ECLI:NL:CBB:2019:477
College van Beroep voor het bedrijfsleven
- Proceskostenveroordeling
- I.M. Ludwig
- E.D.H. Nanninga
- Rechtspraak.nl
Fosfaatrechten en de gevolgen voor agrarische bedrijven in het kader van de Meststoffenwet
In deze uitspraak van het College van Beroep voor het Bedrijfsleven op 8 oktober 2019, zaaknummer 18/1836, staat de vaststelling van fosfaatrechten centraal. Appellante, een agrarisch bedrijf, had bezwaar gemaakt tegen het besluit van de minister van Landbouw, Natuur en Voedselkwaliteit, waarin haar fosfaatrecht werd vastgesteld op 3.128 kg. Dit besluit was gebaseerd op de dieraantallen die op 2 juli 2015 op het bedrijf aanwezig waren. Appellante had plannen voor uitbreiding van haar bedrijf, maar stelde dat het fosfaatrechtenstelsel een schending van haar eigendomsrecht opleverde, omdat het haar zou belemmeren in het houden van het vergunde aantal dieren.

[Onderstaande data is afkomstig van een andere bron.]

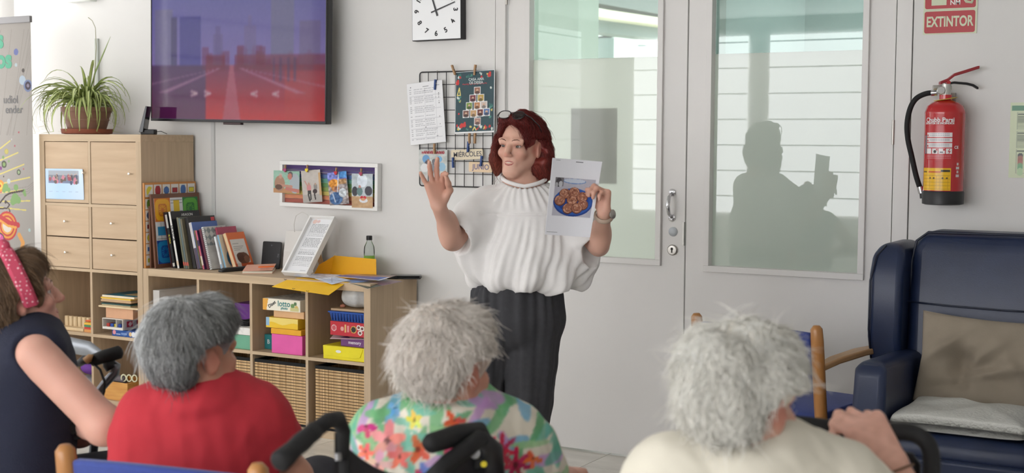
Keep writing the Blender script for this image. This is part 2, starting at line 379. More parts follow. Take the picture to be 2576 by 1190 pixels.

Het College oordeelde dat de rapportage van Flynth, waar appellante zich op beriep, niet de juiste betekenis had, omdat deze uitging van een onjuist aantal melkkoeien. De beoogde uitbreiding van het bedrijf was fors, en het College vond dat appellante bij haar uitbreidingsbeslissingen voorzichtig had moeten zijn. De minister had het bezwaar van appellante ongegrond verklaard, en het College concludeerde dat het fosfaatrechtenstelsel niet in strijd was met artikel 1 van het Eerste Protocol bij het Verdrag tot bescherming van de rechten van de mens en de fundamentele vrijheden.
De uitspraak benadrukt dat niet elk vermogensverlies door het fosfaatrechtenstelsel als een buitensporige last kan worden aangemerkt. Het College verklaarde het beroep ongegrond, maar veroordeelde de minister tot betaling van de proceskosten van appellante, vastgesteld op € 1024,-. De uitspraak is openbaar uitgesproken en ondertekend door de rechters.